If $p(x)$ is an odd degree polynomial such as $\forall n \in \mathbb Z_{\geq 0}$ and $\forall x \in \mathbb R$ we know that $$\big|f^{(n)}(x)\big|\le \big|p(x)\big|\,.$$ I need to show that $\forall x \in \mathbb R \ $ $f(x)=0$.
My thoughts till now: I tried to use Taylor polynomial but it didn't help. and I really need help.
Thanks in advance.
On
Since $p$ is odd we have $p(0)=0$, hence $f^{(n)}(0)=0$ for all $n\ge 0$.
Fix $x\in\mathbb{R}$.
We want to show $f(x)=0$.
Let $b$ be an upper bound for $|p(t)|$ on the interval $-|x|\le t\le |x|$.

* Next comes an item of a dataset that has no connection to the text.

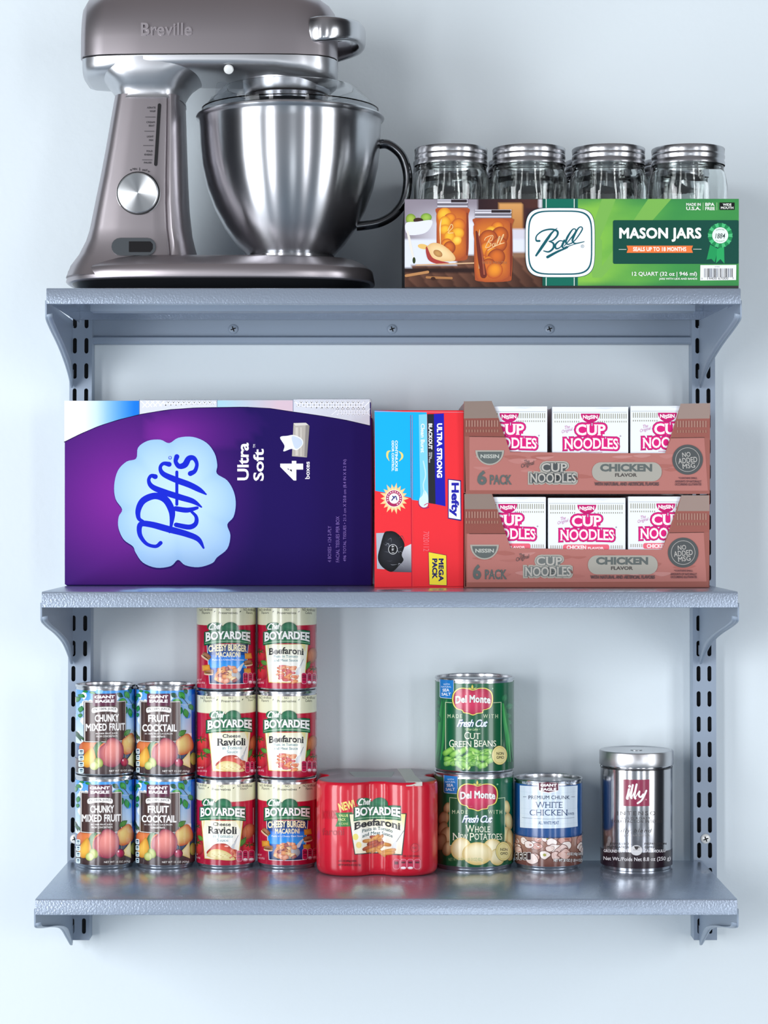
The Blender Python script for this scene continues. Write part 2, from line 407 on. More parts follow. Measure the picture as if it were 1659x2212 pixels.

Applying Taylor's formula we have $$ f(x) = R_k(x) $$ for all nonnegative integers $k$, hence to show $f(x)=0$, it suffices to show $$ \lim_{k\to\infty}R_k(x)=0 $$ Using the integral formula for the remainder, we get \begin{align*} |R_k(x)| &= \left|\,\int_0^x \frac{f^{(k+1)}(t)}{k!}(x-t)^k\,dt\,\right|\\[4pt] &= \frac{1}{k!}\,\left|\,\int_0^x f^{(k+1)}(t)(x-t)^k\,dt\,\right|\\[4pt] &\le \frac{1}{k!}\,\left|\,\int_0^x \left(\left|f^{(k+1)}(t)\right|\right)\left(\left|(x-t)^k\right|\right)\,dt\,\right|\\[4pt] &\le \frac{1}{k!}\,\left|\,\int_0^x (|p(t)|)(|x|^k)\,dt\,\right|\\[4pt] &\le b{\,\cdot}\frac{|x|^k}{k!}\,\left|\,\int_0^x 1\,dt\,\right|\\[4pt] &= b{\,\cdot}|x|{\,\cdot}\frac{|x|^k}{k!} \end{align*} which approaches $0$ as $k$ approaches infinity since $b{\,\cdot}|x|$ is constant and $$ \qquad\qquad\, \lim_{k\to\infty}\frac{|x|^k}{k!}=0\;\;\;\left[\,\text{since $k!\ge \Bigl(\frac{k}{3}\Bigr)^k$}\,\right] $$ Thus we have $$ \lim_{k\to\infty}R_k(x)=0 $$ hence $f=0$.
On
I imagine that $f$ is analytic in $\mathbb{R}$...
Let $x_0\in\mathbb{R}$ such that $p(x_0)=0$ (I imagine that $p(x)$ odd means that its higher degree term is odd). Since $f$ is analytic, it can be expressed as
$$f(x)=\sum\limits_{n=0}^\infty (x-x_0)^n\frac{f^{(n)}(x_0)}{n!},\quad \forall x\in\mathbb{R}$$
Now, as $|f(x_0)|\leq |p(x_0)|=0$, we have that the first coefficient in the series of Taylor is zero. Then, we express the Taylor series of the derivative
$$f'(x)=\sum\limits_{n=0}^\infty (x-x_0)^n\frac{f^{(n+1)}(x_0)}{n!},\quad \forall x\in\mathbb{R},$$
Again, as $|f'(x_0)|\leq |p(x_0)|=0$, then the second coefficient of the Taylor's serie of $f(x)$ is also zero.
Following the idea, we can show that there is not a coefficient in the Taylor series of $f$ different from zero (here we must be careful in justifying it with the infinity). So, $f$ must be zero.
PD: I just use your idea of using Taylor's series.
Let $M_R=\max_{|x| \le R}|p(x)|$. We have $\frac{|f^{(n)}(x)|}{n!} \le \frac{M_R}{n!}, |x| \le R$.
This immediately implies that $f$ is analytic on $(-R,R)$ and its Taylor series there at $0$ has a radius of convergence at least $R$.
But $f^{(n)}(0)=0$ since $p$ odd hence $f$ is identically zero on $(-R,R)$. As $R>0$ arbitrary we are done!
(If we are given that $f$ has odd degree only we apply the above with any real zero and easy modifications by changing the center of the Taylor series at the zero of $p$.)